È un gruppo di ricerca teatrale e stiamo lavorando da qualche mese sulle appartenenze di genere. Seduti in cerchio. O forse dovrei dire ‘sedute’, perché l’unica persona di sesso maschile presente nella stanza sono io. Rispondono subito. Tutte quante. “Quando ho le mie cose!” “Quando i miei fratelli non fanno niente in casa e io devo fare tutto!” “Quando torno la sera da sola e ho paura” “Quando vedo quanto soffre mia madre”. Una alla volta, raccontano pezzi di vita scomoda, e la fatica di appartenere a un genere di cui sono, chiaramente, consapevoli. Il progetto prevede di lavorare parallelamente con un gruppo maschile, per poi incontrarsi tutti e preparare una performance teatrale. Pongo la stessa domanda, qualche giorno dopo, al gruppo di ragazzi. “C’è un momento in cui non avreste voluto essere maschi?” Silenzio. Mi guardano smarriti. Provo a riformulare la domanda, forse non han capito. “C’è un momento in cui avete pensato, nella vostra vita: se potessi cambiare, io vorrei non essere maschio?” Muti. Persi. Mi rendo conto che per arrivare ad una risposta ci vorrà molto, molto tempo. Il silenzio e l’incapacità di rispondere, letti insieme alla risposta entusiasta del gruppo femminile, danno idea di quanto i maschi siano disabituati ad interrogarsi sulla propria appartenenza di genere. È difficile rispondere alla domanda perché manca una presa di coscienza, pur agendo e riproducendo comportamenti fortemente connotati dall’essere maschi, la maggior parte dei ragazzi non si è mai interrogata su questa appartenenza.

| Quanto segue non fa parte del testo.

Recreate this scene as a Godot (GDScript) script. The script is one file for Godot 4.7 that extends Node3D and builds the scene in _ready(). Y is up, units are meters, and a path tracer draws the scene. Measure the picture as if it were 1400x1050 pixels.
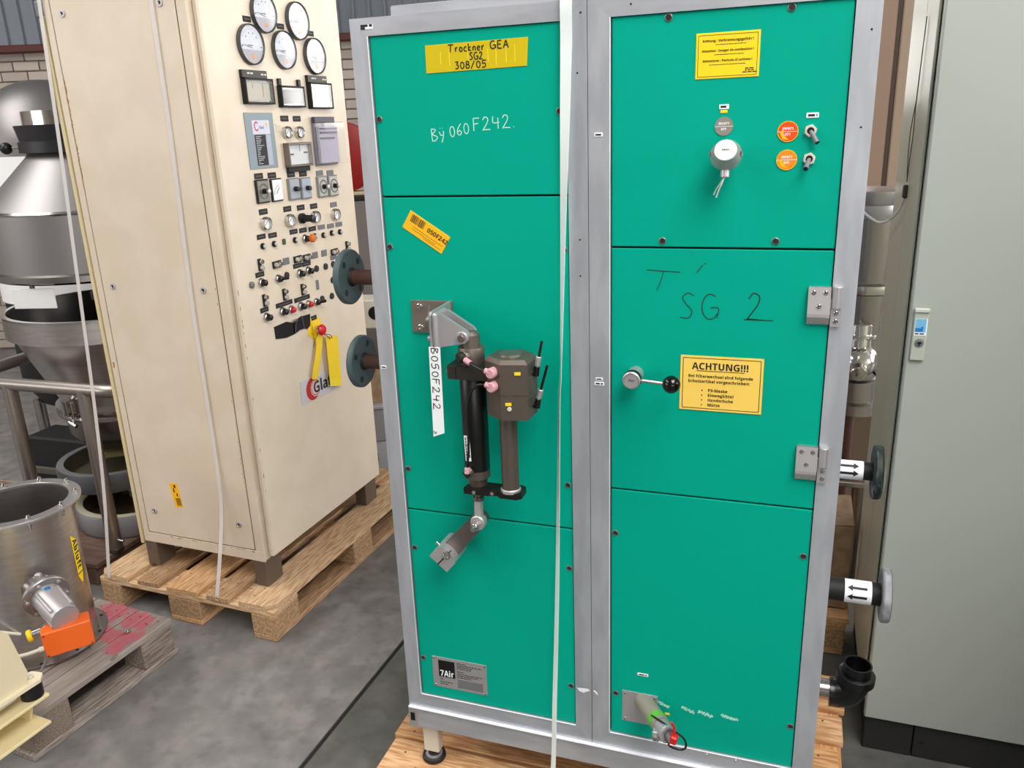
extends Node3D

# ---------------------------------------------------------------- mesh builder
class MB:
	var v := PackedVector3Array()
	var n := PackedVector3Array()
	var uv := PackedVector2Array()
	func tri(a: Vector3, b: Vector3, c: Vector3, na: Vector3, nb: Vector3, nc: Vector3, ua := Vector2.ZERO, ub := Vector2.ZERO, uc := Vector2.ZERO) -> void:
		if (b - a).cross(c - a).dot(na + nb + nc) > 0.0:
			v.append_array([a, c, b]); n.append_array([na, nc, nb]); uv.append_array([ua, uc, ub])
		else:
			v.append_array([a, b, c]); n.append_array([na, nb, nc]); uv.append_array([ua, ub, uc])
	func quad(a: Vector3, b: Vector3, c: Vector3, d: Vector3, nn: Vector3) -> void:
		tri(a, b, c, nn, nn, nn, Vector2(0, 1), Vector2(1, 1), Vector2(1, 0))
		tri(a, c, d, nn, nn, nn, Vector2(0, 1), Vector2(1, 0), Vector2(0, 0))
	func quadn(a: Vector3, b: Vector3, c: Vector3, d: Vector3, na: Vector3, nb: Vector3, nc: Vector3, nd: Vector3) -> void:
		tri(a, b, c, na, nb, nc)
		tri(a, c, d, na, nc, nd)
	func box(c: Vector3, s: Vector3, bev := 0.0, B := Basis()) -> MB:
		var h := s * 0.5
		var b: float = min(bev, min(h.x, min(h.y, h.z)) * 0.95)
		for a in 3:
			var p := (a + 1) % 3
			var q := (a + 2) % 3
			for sg in [-1.0, 1.0]:
				var nn := Vector3.ZERO
				nn[a] = sg
				var pts := []
				for k in [[-1, -1], [1, -1], [1, 1], [-1, 1]]:
					var w := Vector3.ZERO
					w[a] = sg * h[a]
					w[p] = k[0] * (h[p] - b)
					w[q] = k[1] * (h[q] - b)
					pts.append(c + B * w)
				quad(pts[0], pts[1], pts[2], pts[3], B * nn)
			if b > 0.0:
				for s1 in [-1.0, 1.0]:
					for s2 in [-1.0, 1.0]:
						var e := []
						for k in [[0, -1], [1, -1], [1, 1], [0, 1]]:
							var w := Vector3.ZERO
							w[p] = s1 * (h[p] - (0.0 if k[0] == 0 else b))
							w[q] = s2 * (h[q] - (b if k[0] == 0 else 0.0))
							w[a] = k[1] * (h[a] - b)
							e.append(c + B * w)
						var nn := Vector3.ZERO
						nn[p] = s1
						nn[q] = s2
						quad(e[0], e[1], e[2], e[3], (B * nn).normalized())
		if b > 0.0:
			for x in [-1.0, 1.0]:
				for y in [-1.0, 1.0]:
					for z in [-1.0, 1.0]:
						var sgn := Vector3(x, y, z)
						var nn := (B * sgn).normalized()
						tri(c + B * (sgn * Vector3(h.x, h.y - b, h.z - b)), c + B * (sgn * Vector3(h.x - b, h.y, h.z - b)), c + B * (sgn * Vector3(h.x - b, h.y - b, h.z)), nn, nn, nn)
		return self
	# profile: Vector2(radius, height) along the transform's Y axis
	func lathe(prof: Array, T: Transform3D, seg := 24, a0 := 0.0, a1 := TAU) -> MB:
		var m := prof.size()
		var sn := []
		for i in m - 1:
			var d: Vector2 = prof[i + 1] - prof[i]
			sn.append(Vector2(d.y, -d.x).normalized())
		for i in m - 1:
			if prof[i].distance_to(prof[i + 1]) < 1e-7:
				continue
			var n0: Vector2 = sn[i]
			var n1: Vector2 = sn[i]
			if i > 0 and sn[i - 1].dot(sn[i]) > 0.75:
				n0 = (sn[i - 1] + sn[i]).normalized()
			if i < m - 2 and sn[i + 1].dot(sn[i]) > 0.75:
				n1 = (sn[i + 1] + sn[i]).normalized()
			for k in seg:
				var f0: float = lerp(a0, a1, float(k) / seg)
				var f1: float = lerp(a0, a1, float(k + 1) / seg)
				var c0 := Vector3(cos(f0), 0, sin(f0))
				var c1 := Vector3(cos(f1), 0, sin(f1))
				var p0: Vector2 = prof[i]
				var p1: Vector2 = prof[i + 1]
				var A := T * (c0 * p0.x + Vector3(0, p0.y, 0))
				var Bq := T * (c1 * p0.x + Vector3(0, p0.y, 0))
				var C := T * (c1 * p1.x + Vector3(0, p1.y, 0))
				var D := T * (c0 * p1.x + Vector3(0, p1.y, 0))
				var na := T.basis * (c0 * n0.x + Vector3(0, n0.y, 0))
				var nb := T.basis * (c1 * n0.x + Vector3(0, n0.y, 0))
				var nc := T.basis * (c1 * n1.x + Vector3(0, n1.y, 0))
				var nd := T.basis * (c0 * n1.x + Vector3(0, n1.y, 0))
				if p0.x < 1e-6:
					tri(A, C, D, na, nc, nd)
				elif p1.x < 1e-6:
					tri(A, Bq, C, na, nb, nc)
				else:
					quadn(A, Bq, C, D, na, nb, nc, nd)
		return self
	func cyl(p0: Vector3, p1: Vector3, r: float, seg := 16, bev := 0.0, r1 := -1.0) -> MB:
		var L := p0.distance_to(p1)
		var e := r if r1 < 0.0 else r1
		return lathe([Vector2(0, 0), Vector2(r - bev, 0), Vector2(r, bev), Vector2(e, L - bev), Vector2(e - bev, L), Vector2(0, L)], ax(p0, p1 - p0), seg)
	func sphere(c: Vector3, r: float, seg := 20) -> MB:
		var pr := []
		for i in seg / 2 + 1:
			var a := -PI / 2 + PI * i / (seg / 2)
			pr.append(Vector2(max(0.0, cos(a) * r), sin(a) * r))
		pr[0].x = 0.0
		pr[-1].x = 0.0
		return lathe(pr, Transform3D(Basis(), c), seg)
	static func ax(p: Vector3, d: Vector3) -> Transform3D:
		var y := d.normalized()
		var x := (Vector3(0, 0, 1) if abs(y.z) < 0.9 else Vector3(1, 0, 0)).cross(y).normalized()
		return Transform3D(Basis(x, y, x.cross(y)), p)
	static func smooth_path(pts: Array, k := 6) -> Array:
		var c := Curve3D.new()
		for i in pts.size():
			var a: Vector3 = pts[max(i - 1, 0)]
			var b: Vector3 = pts[min(i + 1, pts.size() - 1)]
			var t := (b - a) / 6.0
			c.add_point(pts[i], -t, t)
		var out := []
		for i in pts.size() - 1:
			for j in k:
				out.append(c.sample(i, float(j) / k))
		out.append(pts[-1])
		return out
	func tube(pts: Array, r: float, seg := 8, sm := true) -> MB:
		var P: Array = smooth_path(pts) if sm else pts
		var m := P.size()
		var up := Vector3(0, 1, 0)
		var rings := []
		var cs := []
		for i in m:
			var d: Vector3 = (P[min(i + 1, m - 1)] - P[max(i - 1, 0)]).normalized()
			if i == 0 and abs(d.y) > 0.9:
				up = Vector3(1, 0, 0)
			up = (up - d * up.dot(d)).normalized()
			var s := d.cross(up)
			var row := []
			for k in seg:
				var a := TAU * k / seg
				row.append(up * cos(a) + s * sin(a))
			rings.append(row)
			cs.append(d)
		for i in m - 1:
			for k in seg:
				var k2 := (k + 1) % seg
				var a: Vector3 = rings[i][k]
				var b: Vector3 = rings[i][k2]
				var c: Vector3 = rings[i + 1][k2]
				var d: Vector3 = rings[i + 1][k]
				quadn(P[i] + a * r, P[i] + b * r, P[i + 1] + c * r, P[i + 1] + d * r, a, b, c, d)
		for e in [0, m - 1]:
			var nn: Vector3 = cs[e] * (-1.0 if e == 0 else 1.0)
			for k in seg:
				tri(P[e], P[e] + rings[e][k] * r, P[e] + rings[e][(k + 1) % seg] * r, nn, nn, nn)
		return self
	func prism(poly: Array, z0: float, z1: float, T := Transform3D()) -> MB:
		var pv := PackedVector2Array(poly)
		if Geometry2D.is_polygon_clockwise(pv):
			pv.reverse()
		var idx := Geometry2D.triangulate_polygon(pv)
		var up := T.basis * Vector3(0, 0, 1)
		for i in range(0, idx.size(), 3):
			for e in [[z0, -up], [z1, up]]:
				var q := []
				for j in 3:
					var p := pv[idx[i + j]]
					q.append(T * Vector3(p.x, p.y, e[0]))
				tri(q[0], q[1], q[2], e[1], e[1], e[1])
		for i in pv.size():
			var a := pv[i]
			var b := pv[(i + 1) % pv.size()]
			var d := (b - a).normalized()
			var nn := T.basis * Vector3(d.y, -d.x, 0)
			quad(T * Vector3(a.x, a.y, z0), T * Vector3(b.x, b.y, z0), T * Vector3(b.x, b.y, z1), T * Vector3(a.x, a.y, z1), nn)
		return self
	# flat ink stroke on the XY plane at height z
	func ribbon(pts: Array, w: float, z: float, sm := true) -> MB:
		var q := []
		for p in pts:
			q.append(Vector3(p.x, p.y, z))
		var P: Array = smooth_path(q, 4) if sm and q.size() > 2 else q
		var L := []
		var R := []
		for i in P.size():
			var d: Vector3 = (P[min(i + 1, P.size() - 1)] - P[max(i - 1, 0)]).normalized()
			var s := Vector3(-d.y, d.x, 0) * w * 0.5
			L.append(P[i] + s)
			R.append(P[i] - s)
		for i in P.size() - 1:
			quad(L[i], R[i], R[i + 1], L[i + 1], Vector3(0, 0, 1))
		return self
	func planar(T: Transform3D) -> MB:
		for i in v.size():
			var p := T * v[i]
			uv[i] = Vector2(p.x, p.y)
		return self
	func mesh() -> ArrayMesh:
		var a := []
		a.resize(Mesh.ARRAY_MAX)
		a[Mesh.ARRAY_VERTEX] = v
		a[Mesh.ARRAY_NORMAL] = n
		a[Mesh.ARRAY_TEX_UV] = uv
		var m := ArrayMesh.new()
		m.add_surface_from_arrays(Mesh.PRIMITIVE_TRIANGLES, a)
		return m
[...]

E questa mancanza porta conseguenze. Come scrive Giuseppe Burgio nel libro “Adolescenza e violenza”, tracciando un quadro preciso e intelligente dei comportamenti maschili in adolescenza, la mancata presa di coscienza della propria appartenenza di genere trova valvole di sfogo in quelle che Burgio definisce “pratiche citazionali”, ovvero tutti quei comportamenti che i maschi agiscono per ricordare (inconsapevolmente) a se stessi di essere maschi. Sono pratiche citazionali il costante toccarsi i genitali in pubblico, ma anche l’essere violenti, verbalmente o meno, escludendo tutto ciò che è ritenuto diverso, e quindi inferiore: il femminile, l’omosessualità, la differenza culturale, la differenza fisica e psichica. Tutto ciò che non aderisce a un modello irreale e idealizzato di maschile, a un maschio bianco, eterosessuale, muscoloso, occidentale… va eliminato, in un gioco al massacro, dove ci si ricorda di essere maschi per differenza, svilendo e agendo violenza nei confronti di chi maschio non è.

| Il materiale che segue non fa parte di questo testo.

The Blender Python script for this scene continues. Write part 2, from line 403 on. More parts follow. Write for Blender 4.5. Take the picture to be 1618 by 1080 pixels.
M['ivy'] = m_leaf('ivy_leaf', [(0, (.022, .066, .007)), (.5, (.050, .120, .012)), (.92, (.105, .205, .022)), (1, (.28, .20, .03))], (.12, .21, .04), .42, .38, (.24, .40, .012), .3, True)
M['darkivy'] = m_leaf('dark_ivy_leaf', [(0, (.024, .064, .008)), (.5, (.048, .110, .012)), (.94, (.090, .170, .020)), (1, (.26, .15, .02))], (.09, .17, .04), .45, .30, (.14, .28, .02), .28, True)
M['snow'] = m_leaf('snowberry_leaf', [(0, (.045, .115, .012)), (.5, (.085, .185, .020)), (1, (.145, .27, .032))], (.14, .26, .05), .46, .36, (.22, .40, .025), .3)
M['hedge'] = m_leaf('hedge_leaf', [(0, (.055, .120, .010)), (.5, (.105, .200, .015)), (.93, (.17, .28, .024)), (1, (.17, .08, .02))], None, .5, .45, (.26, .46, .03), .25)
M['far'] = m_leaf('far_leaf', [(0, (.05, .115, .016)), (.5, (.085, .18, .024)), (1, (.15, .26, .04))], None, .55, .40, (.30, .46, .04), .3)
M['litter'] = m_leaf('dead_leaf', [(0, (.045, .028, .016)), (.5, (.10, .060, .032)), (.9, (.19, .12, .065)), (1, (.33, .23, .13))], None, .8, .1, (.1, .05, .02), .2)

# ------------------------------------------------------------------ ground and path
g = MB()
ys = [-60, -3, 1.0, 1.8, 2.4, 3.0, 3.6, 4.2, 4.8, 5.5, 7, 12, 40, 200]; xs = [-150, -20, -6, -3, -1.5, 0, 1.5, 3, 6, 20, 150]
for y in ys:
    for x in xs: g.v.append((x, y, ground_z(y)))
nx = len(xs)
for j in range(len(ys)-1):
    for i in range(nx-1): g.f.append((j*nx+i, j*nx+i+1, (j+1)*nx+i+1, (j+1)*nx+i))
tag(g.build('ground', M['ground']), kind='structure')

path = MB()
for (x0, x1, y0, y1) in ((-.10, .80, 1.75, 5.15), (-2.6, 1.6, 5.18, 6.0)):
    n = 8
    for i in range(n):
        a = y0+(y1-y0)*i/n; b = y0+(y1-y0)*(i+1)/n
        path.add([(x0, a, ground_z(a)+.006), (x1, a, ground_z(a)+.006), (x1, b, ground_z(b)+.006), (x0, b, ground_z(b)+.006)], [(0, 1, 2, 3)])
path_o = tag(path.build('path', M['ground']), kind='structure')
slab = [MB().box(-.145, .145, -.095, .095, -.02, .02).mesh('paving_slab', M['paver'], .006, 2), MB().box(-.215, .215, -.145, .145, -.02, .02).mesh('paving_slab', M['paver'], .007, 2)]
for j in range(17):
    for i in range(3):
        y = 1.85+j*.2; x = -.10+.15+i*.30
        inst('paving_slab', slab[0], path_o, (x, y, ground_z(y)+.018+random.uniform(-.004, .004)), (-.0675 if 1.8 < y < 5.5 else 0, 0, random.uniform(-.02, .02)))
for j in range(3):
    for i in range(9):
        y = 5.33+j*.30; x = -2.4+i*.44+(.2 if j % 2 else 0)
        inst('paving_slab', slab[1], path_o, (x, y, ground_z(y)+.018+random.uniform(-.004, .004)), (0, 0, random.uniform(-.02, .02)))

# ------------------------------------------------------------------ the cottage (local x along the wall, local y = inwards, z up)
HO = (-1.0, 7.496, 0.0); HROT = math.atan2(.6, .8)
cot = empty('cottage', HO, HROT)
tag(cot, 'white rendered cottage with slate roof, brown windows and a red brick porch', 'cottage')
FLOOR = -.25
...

Non sto dicendo che il modello sopracitato sia l’unico modello di maschile possibile, al contrario, ma è quello su cui, spesso, si fonda la costruzione identitaria di molti ragazzi. Forse addirittura di molti bambini. Com’è possibile, allora, dare spazio a nuovi modelli di maschilità? Come costruire positivamente un’identità senza che questo necessiti di annientare le differenze per negazione?

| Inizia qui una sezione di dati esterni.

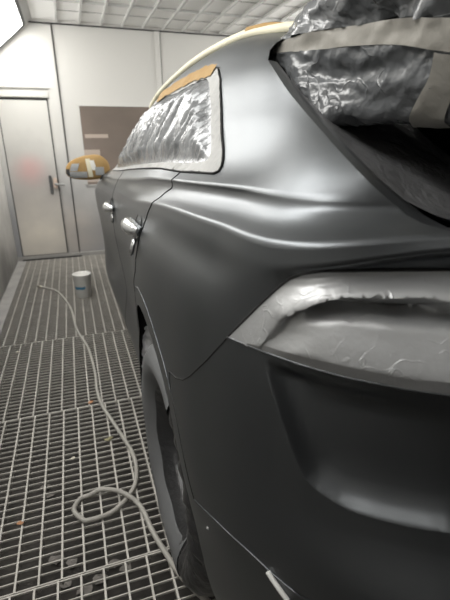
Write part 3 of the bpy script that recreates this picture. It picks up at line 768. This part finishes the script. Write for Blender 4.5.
# ------------------------------------------------------------------ wheels
def wheel(u0, sx, s_face=.012, covered=True):
    e = bpy.data.objects.new('wheel', None); COL.objects.link(e); e.parent = car
    e.location = ((s_face - 1) * sx, u0, .395); e.rotation_euler = (0, -sx * math.pi / 2, 0)   # local +z points outboard
    bm = bmesh.new(); lathe(bm, [(.27, -.26), (.36, -.27), (.390, -.235), (.393, -.15), (.390, -.06), (.378, -.028), (.345, -.004), (.31, 0), (.285, -.012), (.275, -.03)], 72); bmesh.ops.recalc_face_normals(bm, faces=bm.faces[:])
    obj('tyre', bm, M['tyre'], e, True)
    bm = bmesh.new(); lathe(bm, [(.285, -.02), (.278, -.035), (.27, -.20)], 48)
    for k in range(10):
        a = 2 * math.pi * k / 10
        box(bm, (.05, -.018, -.165), (.28, .018, -.135), .004, Matrix.Rotation(a, 4, 'Z'))
    lathe(bm, [(0, -.125), (.06, -.127), (.075, -.14), (.075, -.17)], 24)
    bmesh.ops.recalc_face_normals(bm, faces=bm.faces[:]); obj('rim', bm, M['rim'], e, True)
    bm = bmesh.new(); lathe(bm, [(0, -.185), (.18, -.185), (.18, -.21), (0, -.21)], 36); obj('brake_disc', bm, M['gasket'], e, True)
    return e
wl = wheel(0, 1); wheel(2.995, 1, .17); wheel(0, -1); wheel(2.995, -1, .17)
# cloth cover drawn over the left rear tyre
bm = bmesh.new(); seg = 120
prof = [(.396, -.20), (.397, -.12), (.396, -.055), (.384, -.022), (.352, .003), (.325, .006), (.300, .000), (.282, -.010), (.264, -.026), (.250, -.042), (.240, -.056), (.233, -.068)]
rings = []
for r, z in prof:
    ring_ = []
    for k in range(seg):
        a = 2 * math.pi * k / seg
        wr = .0015 * math.sin(a * 9 + r * 40)
        ring_.append(bm.verts.new(((r + wr) * math.cos(a), (r + wr) * math.sin(a), z + wr * .8)))
    rings.append(ring_)
for A_, B_ in zip(rings, rings[1:]):
    for k in range(seg):
        if not 205 / 360 * seg <= k <= 332 / 360 * seg: bm.faces.new((A_[k], A_[(k + 1) % seg], B_[(k + 1) % seg], B_[k]))
bmesh.ops.delete(bm, geom=[v for v in bm.verts if not v.link_faces], context='VERTS')
bmesh.ops.recalc_face_normals(bm, faces=bm.faces[:])
wc = obj('wheel_cover', bm, M['cover'], wl, True); wc['label'] = 'grey cloth cover stretched over the tyre'
bm = bmesh.new(); rings = []
for r, z in [(r - .002, z - .002) for r, z in prof] + [(.231, -.078), (.222, -.088), (.20, -.096), (.18, -.098), (.13, -.100), (.08, -.096), (.03, -.094)]:
    ring_ = []
    for k in range(seg):
        a = 2 * math.pi * k / seg; p = (r * math.cos(a), r * math.sin(a), 0)
        zz = z + (.008 * ridge(p, 16, 5) + .004 * math.sin(a * 31 + r * 20) - .006) * sstep(.40, .37, r) * sstep(195, 215, math.degrees(a)) * (1 - sstep(320, 336, math.degrees(a))) + sstep(.23, .21, r) * (.016 * ridge(p, 12, 3) + .006 * math.sin(a * 9 + 3 * math.sin(a * 4) + r * 30) * sstep(.05, .2, r) + .008 * noi(p, 30, 1) - .014)
        dg = math.degrees(a); sh = 1 - .03 * (1 - sstep(196, 212, dg) * (1 - sstep(326, 338, dg))) * sstep(.222, .232, r)
        ring_.append(bm.verts.new((p[0] * sh, p[1] * sh, zz - .008 * (1 - sstep(196, 212, dg) * (1 - sstep(326, 338, dg))) * sstep(.222, .232, r))))
    rings.append(ring_)
for A_, B_ in zip(rings, rings[1:]):
    for k in range(seg): bm.faces.new((A_[k], A_[(k + 1) % seg], B_[(k + 1) % seg], B_[k]))
bmesh.ops.recalc_face_normals(bm, faces=bm.faces[:])
wf = obj('wheel_film', bm, plain('wheel_plastic', (.03, .03, .031), .3, bump=(30, .3)), wl, True); wf['label'] = 'black film creased over the rim'
# crumpled film stuffed in the front of the arch
bm = bmesh.new(); n1, n2 = 26, 10; gr = []
for i in range(n1 + 1):
    a = math.radians(6 + 44 * i / n1); row = []
    for j in range(n2 + 1):
        s_ = .034 + .10 * j / n2; r_ = .462 - .035 * j / n2 + .012 * math.sin(j * 1.3)
        p = usw(r_ * math.cos(a), s_, .40 + r_ * math.sin(a)); p += Vector((0, math.cos(a), math.sin(a))) * (.012 * noi(p, 22) + .010 * noi(p, 50)) + Vector((.012 * noi(p, 30, 5), 0, 0)); row.append(bm.verts.new(p))
    gr.append(row)
for i in range(n1):
    for j in range(n2): bm.faces.new((gr[i][j], gr[i + 1][j], gr[i + 1][j + 1], gr[i][j + 1]))
mf = obj('masking_film', bm, plain('clear_film', (.70, .71, .72), .25, spec=.8), car, True); mf['label'] = 'crumpled clear film in the wheel arch'

# ------------------------------------------------------------------ door handles, mirror
def surf(u, w):
    h = BV.ray_cast(Vector((-2, u, w)), Vector((1, 0, 0))); return h[0], h[1]
def handle(u, w, parent, scale=1.):
    p, n = surf(u, w); q = n.to_track_quat('Z', 'X'); 
    ex = Vector((0, 1, -.02)); ez = n;  ey = ez.cross(ex).normalized(); ex = ey.cross(ez).normalized()
    Mx = Matrix((ex, ey, ez)).transposed().to_4x4(); Mx.translation = p; FO = -1 if ey.z > 0 else 1
    bm = bmesh.new(); pts = [Vector((-.095, 0, .004)), Vector((-.08, 0, .018)), Vector((-.04, 0, .025)), Vector((.02, 0, .025)), Vector((.065, 0, .019)), Vector((.085, 0, .004))]
    tube(bm, [Mx @ p_ for p_ in smooth_path(pts, 5)], lambda t: .014 + .010 * math.sin(t * math.pi), 12)
    for v in bm.verts: v.co += (v.co - p).normalized() * .0035 * noi(v.co, 60) + (v.co - p).normalized() * .004 * noi(v.co, 28)
    h = obj('door_handle', bm, M['chrome'], parent, True); h['label'] = 'door handle wrapped in shiny crumpled foil'
    bm = bmesh.new(); lathe(bm, [(0, -.012), (.035, -.010), (.05, .001), (.056, .002)], 24, Mx @ Matrix.Diagonal((1.5, .8, 1, 1))); obj('handle_recess', bm, M['seam'], h, True)
    bm = bmesh.new(); box(bm, (-.085, FO * .022, .004), (-.055, FO * .075, .016), .004, Mx); obj('loose_foil', bm, M['chrome'], h, True)
hr, hf = hit(137.5, 227.5), hit(112.5, 207)
handle(hr.y, hr.z, PART['rear_door']); handle(hf.y, hf.z, PART['front_door'])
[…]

Ho circa 16 anni. Sono a casa con mio padre, stasera siamo lui ed io soli, e non è cosa che capiti spesso. Siamo a tavola, abbiamo finito di mangiare. Lui è seduto a capotavola, io accanto. Parliamo di come va a scuola, del laboratorio di teatro che ho iniziato a seguire, delle notizie che sono passate al telegiornale. Poi, non ricordo come, il discorso si sposta su nonna, sua madre, che io non ho conosciuto perché morta quando papà era ancora un ragazzo. Chiedo di lei, di cui non so quasi nulla: per me è sempre stata un’immagine sfocata in una foto appesa al muro. Chiedo com’era, cosa faceva, cosa le piaceva. Mio padre sospira, e inizia a raccontare: di com’era quando erano bambini, di com’era la nonna, di quando al referendum del quarantacinque il nonno aveva votato Monarchia e lei Repubblica. E poi della notte in cui è morta, un infarto, senza preavviso. E della sera seguente, quando lui, suo fratello e nonno si sono trovati soli, in casa, senza sapere cosa fare. Cosa dire. E mentre racconta, piange. Io oggi so di essere “il maschio che sono” anche grazie a quel momento, grazie a mio padre, che ha avuto il coraggio di aprirsi a me e mostrarsi nudo, spogliato dalle convenzioni che spesso ci impediscono di entrare nella verità dell’altro, in una relazione autentica. Forse la sfida, per noi maschi, è abbattere muri per essere padri diversi, insegnanti diversi, imprenditori e dirigenti diversi. Uomini diversi.

Agire, attraverso i nostri comportamenti, nuovi modelli di maschile, insegnare a bambini e ragazzi che un uomo può pulire casa, può aver paura, può essere creativo, può sentirsi debole, può ballare (solo perché è bello farlo), può “essere figo” senza essere violento, senza fare a pezzi chi è diverso dall’ideale finto – e pericoloso – che lui stesso crede di dover raggiungere. Mostriamo, nel quotidiano, un modello diverso da quel Generale sempre pronto a sparare, a cui non scappa mai un sorriso. Insegniamo ai ragazzi del laboratorio, che dentro hanno parole per raccontarsi, se le ascoltano.

Diciamo a Marco che può, ogni tanto, non essere forte e lasciarsi andare in un abbraccio. Piangendo. Com’è possibile, allora, dare spazio a nuovi modelli di maschilità? Come costruire positivamente un’identità senza che questo necessiti di annientare le differenze per negazione?